Joan Pedragosa :: Construction of a sculpture route

Construction of a sculpture route


JOURNEY'S END
Mataró, 07-1999
Anna Calvera i Teresa-M Sala


Meeting in the sculptor’s studio, with the horrific noise of machinery in the street and the heat typical of Barcelona in summer.

Upon entry, the surprising iron and bronze Squantum Serenissimo sculpture is like a self-portrait of the artist; Pedragosa’s striking presence turned metal idol.

The sculptor is Joan Pedragosa, well-known first as a graphic designer and thereafter as the creator of tabletop or ceiling works that move with the air. He has now decided to embark on a new stage in his life by taking a leap to large formats and putting paper and scissors aside to discover other materials. He is thus constructing three-dimensional pieces as sculptures. All this can be sensed in the studio (which is not a workshop) where white prevails as a background to everything. A long record of research into form lies behind him, which means he is not starting from scratch despite his claims that he is a “new Pedragosa”.

We begin an interactive trialogue.
The sculptor talks about himself, his works and his thoughts.
In the background to his personal development is someone else, Elisabet Albuixech, or “Beta”. She has encouraged him to work, to improve, and to set out on new adventures: «We are what we are, plus what we choose to be», he declares emotively.

The origins of his sculpture work lie in a trip to Patagonia and Tierra de Fuego in January 1997 and the random discovery of stones with forms smoothed by nature. Relics of poetic emotions, objects found and sensually caressed by hand. They were, he states, like sculptures by Henry Moore, who worked with emptiness and fullness on forms similar to these. The forms I make are not random. They are figures designed mathematically, Euclidean generatrices. They are not discoveries but rather forms that have arisen from meditated and calculated research.

The sculptor also shows us a bunch of nails that used to belong to the door of a prison, which tingle if shaken together. They produce an essential melody and become an amulet of sound and touch. The proportion and harmony of the music makes for a perfectly constructed universal language. We try it out by experimenting with these tiny pieces of wrought iron.

Our gazes then rest on a landscape of planes and forms on a large table.
A whole series of geometric figures arranged in space appear in a well-proportioned atmosphere. Artefacts that suggest rotary movements, kineticism with changing axes, fissures and trails that evoke historic innovations.
The structure is based on a very simple concept that was developed to the exact point where material reaches balance, where the emotion of line and aesthetic boldness meet.

From 1997, sculptural language for Pedragosa becomes a context full of opportunities for abstract construction, like a compilation of rational and geometric solutions.
He knows how to grasp interior space, air, with spirals, triangles and facets.

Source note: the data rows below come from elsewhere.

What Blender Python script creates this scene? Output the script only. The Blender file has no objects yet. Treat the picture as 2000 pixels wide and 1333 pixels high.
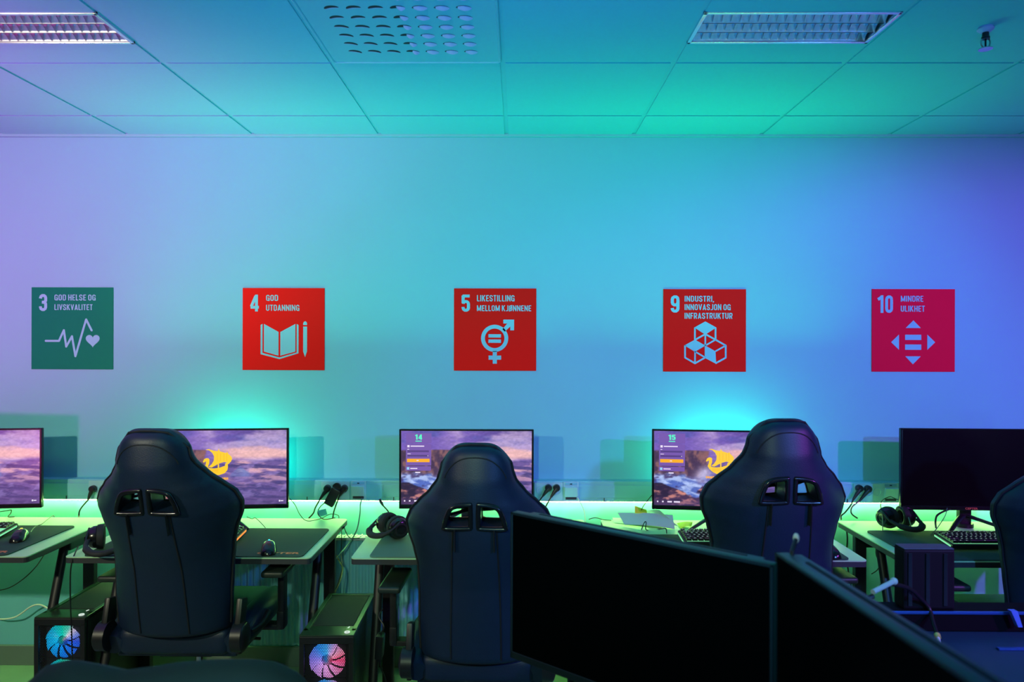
import bpy, bmesh, math, random
import numpy as np
from mathutils import Vector, Matrix, Euler
from mathutils.geometry import tessellate_polygon
random.seed(7)
SC = bpy.context.scene
COL = SC.collection
PI = math.pi

# ---------------------------------------------------------------- camera
F = 1422.0
CAMZ = 1.55
YAW, ROLL = 0.0080, 0.0026
CAMM = Matrix.Rotation(YAW, 4, 'Z') @ Matrix.Rotation(PI / 2, 4, 'X') @ Matrix.Rotation(ROLL, 4, 'Z')
cd = bpy.data.cameras.new('camera')
cam = bpy.data.objects.new('camera', cd)
COL.objects.link(cam)
cam.matrix_world = Matrix.Translation((0, 0, CAMZ)) @ CAMM
cd.sensor_width = 36.0
cd.lens = F / 2000 * 36.0
cd.clip_start = 0.02
cd.dof.use_dof = True
cd.dof.focus_distance = 3.0
cd.dof.aperture_fstop = 3.2
SC.camera = cam

# ---------------------------------------------------------------- exposure and lights
SC.view_settings.view_transform = 'Standard'
SC.view_settings.look = 'None'
SC.view_settings.exposure = 0.0
SC.view_settings.gamma = 1.0
SC.view_settings.use_curve_mapping = False
wd = bpy.data.worlds.new('world')
SC.world = wd
wd.use_nodes = True
wd.node_tree.nodes['Background'].inputs[0].default_value = (0.10, 0.30, 0.40, 1)
wd.node_tree.nodes['Background'].inputs[1].default_value = 0.0


def aim(o, tgt):
    d = Vector(tgt) - o.location
    o.rotation_euler = d.to_track_quat('-Z', 'Y').to_euler()


def spot(name, loc, tgt, color, watts, angle=90, blend=0.8, radius=0.06):
    l = bpy.data.lights.new(name, 'SPOT')
    l.color = color
    l.energy = watts
    l.spot_size = math.radians(angle)
    l.spot_blend = blend
    l.shadow_soft_size = radius
    o = bpy.data.objects.new(name, l)
    COL.objects.link(o)
    o.location = loc
    aim(o, tgt)
    return o


def area(name, loc, tgt, sx, sy, color, watts, spread=180):
    l = bpy.data.lights.new(name, 'AREA')
    l.shape = 'RECTANGLE'
    l.size, l.size_y = sx, sy
    l.color = color
    l.energy = watts
    l.spread = math.radians(spread)
    o = bpy.data.objects.new(name, l)
    COL.objects.link(o)
    o.location = loc
    aim(o, tgt)
    return o


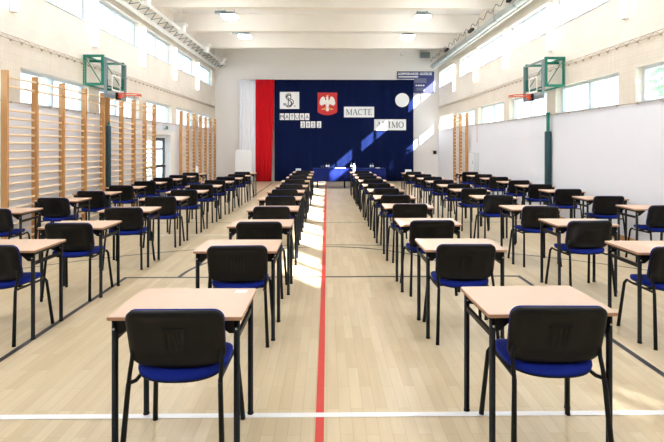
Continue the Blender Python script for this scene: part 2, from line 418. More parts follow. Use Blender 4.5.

On the basis of simplicity of form, these encounter changing structures with highly complex oscillating movements.

From tin to iron and from steel to aluminium, the welded, folded planes focus his research and suggest the variation of models developed in space and in time. Crossed hemispheres with a stylised clean, concise design with movement and different perspectives are often highlighted with incisions and fissures.
These constructions feature both interesting processes of how form unfurls and also highlight different polished, rusty, varnished or shiny finishes.

Attempts. Feeling of recapitulating. Experimenting in order to start all over again.

The relief is nevertheless “deceptive to the eye”. Its heavy, solid appearance is nothing but a simulation. It is a game with a folding language.
Panels that play with the viewer. A playful proposal that offers another kind of landscape. Still lives of the images in Pedragosa’s own universe.

Elsewhere, the “facis, censum, genitum” imago trilogy, under the eye of Squantum Serenissimo, is also striking. Its luster provides finesse and faultlessness, and the hooded Patriarch appears as the last thought. In Mataró, Pere Casanovas’ shop is constructing this effigy that has become a synthesis and beginning, a proposal for a return journey and the start of a fresh voyage upon which medium-format tabletop pieces are now a thing of the past.

End of the trialogue. Visit to the shop. Conversation of four people after the incorporation of Pere Casanovas in an area charged with energy and history where matter takes on special, primary meaning. Here, sculptures become bodies. The future slips into the conversation and towards the end Pedragosa states emphatically that “in the year 2000, everything will look after itself”. A future he looks to with hope.